プロの対局というものを初めて見たのは、NHK杯将棋トーナメントでした。ある日、ある先生の解説に興味をひかれました。専門的な話をする方が多い中、その先生は棋士のエピソードを披露するなど、とても面白かったのです。それが師匠となる井上慶太九段で、後に手紙を書いて弟子入りを志願するのですが、その話は別の機会に書きたいと思います。
初めてNHKのスタジオに行ったのは、小学5年生のときの小学生名人戦。プロ棋士の登竜門であるこの大会は準決勝からテレビで放送されます。緊張感はいまでもよく覚えています。棋譜の読み上げ係と記録係の方がいて、立派な将棋盤、初めて見る一字彫りの駒…すべてに驚きました。対局は準決勝で敗退しました。翌年もベスト4に残って今度は決勝戦に進出しましたが、佐々木勇気七段に敗れて涙を呑(の)みました。少年時代のNHKスタジオはほろ苦い思い出が多いです。
プロ棋士になってからは、対局者としてNHKスタジオに入るようになりました。中でも師匠の井上先生と対局することができたのはよい思い出の一つです。

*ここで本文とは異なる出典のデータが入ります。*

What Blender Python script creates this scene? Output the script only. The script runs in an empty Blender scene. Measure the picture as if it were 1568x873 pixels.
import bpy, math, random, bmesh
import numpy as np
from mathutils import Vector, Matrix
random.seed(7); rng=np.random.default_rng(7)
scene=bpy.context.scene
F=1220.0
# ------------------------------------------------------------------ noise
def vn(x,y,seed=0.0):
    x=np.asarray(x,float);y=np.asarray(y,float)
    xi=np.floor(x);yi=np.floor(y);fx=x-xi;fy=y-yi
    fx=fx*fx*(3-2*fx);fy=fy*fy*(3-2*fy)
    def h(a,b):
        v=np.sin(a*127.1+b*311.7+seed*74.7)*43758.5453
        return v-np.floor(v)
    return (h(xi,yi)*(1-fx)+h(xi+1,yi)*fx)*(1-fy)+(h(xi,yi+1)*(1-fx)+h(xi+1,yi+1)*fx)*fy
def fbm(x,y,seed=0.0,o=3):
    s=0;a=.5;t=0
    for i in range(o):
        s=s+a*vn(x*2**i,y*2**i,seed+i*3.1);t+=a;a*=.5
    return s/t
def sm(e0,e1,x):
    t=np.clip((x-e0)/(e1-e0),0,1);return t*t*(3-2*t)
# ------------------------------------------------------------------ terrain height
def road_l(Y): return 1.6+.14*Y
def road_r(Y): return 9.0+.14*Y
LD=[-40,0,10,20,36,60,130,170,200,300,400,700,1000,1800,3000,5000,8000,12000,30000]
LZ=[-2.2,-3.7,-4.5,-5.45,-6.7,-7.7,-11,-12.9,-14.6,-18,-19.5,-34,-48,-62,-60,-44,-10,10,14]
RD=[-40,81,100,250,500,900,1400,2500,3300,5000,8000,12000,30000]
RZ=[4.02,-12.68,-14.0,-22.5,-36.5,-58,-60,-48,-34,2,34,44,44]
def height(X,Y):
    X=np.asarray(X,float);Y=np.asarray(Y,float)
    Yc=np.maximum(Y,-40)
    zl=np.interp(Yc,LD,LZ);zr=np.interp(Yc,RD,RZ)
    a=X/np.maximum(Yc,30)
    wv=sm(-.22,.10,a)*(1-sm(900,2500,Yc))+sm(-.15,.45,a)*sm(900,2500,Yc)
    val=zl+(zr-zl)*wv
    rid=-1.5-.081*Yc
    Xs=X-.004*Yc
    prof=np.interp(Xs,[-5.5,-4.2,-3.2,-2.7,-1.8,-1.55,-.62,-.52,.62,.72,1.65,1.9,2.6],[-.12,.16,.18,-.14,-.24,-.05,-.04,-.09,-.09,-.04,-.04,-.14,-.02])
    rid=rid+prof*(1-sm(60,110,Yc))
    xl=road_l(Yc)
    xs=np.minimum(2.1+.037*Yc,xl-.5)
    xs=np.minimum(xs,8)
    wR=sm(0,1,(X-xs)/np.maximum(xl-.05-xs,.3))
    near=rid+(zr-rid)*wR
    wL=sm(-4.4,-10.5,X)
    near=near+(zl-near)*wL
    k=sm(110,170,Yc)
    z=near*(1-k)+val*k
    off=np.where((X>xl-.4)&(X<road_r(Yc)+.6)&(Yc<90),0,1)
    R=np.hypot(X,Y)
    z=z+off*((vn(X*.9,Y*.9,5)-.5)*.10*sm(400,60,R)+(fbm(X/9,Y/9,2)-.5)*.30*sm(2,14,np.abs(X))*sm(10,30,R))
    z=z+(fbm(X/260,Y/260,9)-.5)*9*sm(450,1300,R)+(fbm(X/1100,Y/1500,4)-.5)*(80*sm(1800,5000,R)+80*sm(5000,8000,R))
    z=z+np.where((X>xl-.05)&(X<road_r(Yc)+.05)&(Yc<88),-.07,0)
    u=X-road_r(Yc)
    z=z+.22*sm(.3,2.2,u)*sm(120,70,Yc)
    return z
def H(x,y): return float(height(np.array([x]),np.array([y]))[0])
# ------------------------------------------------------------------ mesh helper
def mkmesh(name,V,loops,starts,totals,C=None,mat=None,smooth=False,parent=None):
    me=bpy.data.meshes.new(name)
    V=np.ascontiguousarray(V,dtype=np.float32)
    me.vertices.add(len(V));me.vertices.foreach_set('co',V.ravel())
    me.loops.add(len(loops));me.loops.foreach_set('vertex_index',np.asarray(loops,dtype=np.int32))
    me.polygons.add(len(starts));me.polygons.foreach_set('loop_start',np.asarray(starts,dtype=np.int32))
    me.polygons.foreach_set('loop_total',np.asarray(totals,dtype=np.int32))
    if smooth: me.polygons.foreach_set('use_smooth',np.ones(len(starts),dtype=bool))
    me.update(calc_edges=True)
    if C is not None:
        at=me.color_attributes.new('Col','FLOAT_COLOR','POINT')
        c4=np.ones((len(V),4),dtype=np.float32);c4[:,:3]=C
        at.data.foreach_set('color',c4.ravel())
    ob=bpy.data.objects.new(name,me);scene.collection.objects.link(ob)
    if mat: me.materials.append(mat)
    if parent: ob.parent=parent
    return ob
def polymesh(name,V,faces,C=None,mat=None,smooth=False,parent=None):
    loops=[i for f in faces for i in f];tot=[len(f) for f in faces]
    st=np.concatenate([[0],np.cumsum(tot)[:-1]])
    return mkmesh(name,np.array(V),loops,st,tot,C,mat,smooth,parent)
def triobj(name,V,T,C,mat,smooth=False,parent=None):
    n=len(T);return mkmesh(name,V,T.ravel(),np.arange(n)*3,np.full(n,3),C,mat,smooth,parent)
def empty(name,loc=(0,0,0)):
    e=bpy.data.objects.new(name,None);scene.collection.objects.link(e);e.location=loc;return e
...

さて、まさか自分が講師として出演するとは思いもよりませんでした。出演依頼があったときはビックリしましたし、自分に務まるのだろうかと…、不安な気持ちもありました。しかし、このような素晴らしい機会はめったにありません。かつての自分のように、テレビの前の方々に楽しんでもらえるような講座にしたいと思っています。
※肩書きテキスト掲載当時のものです。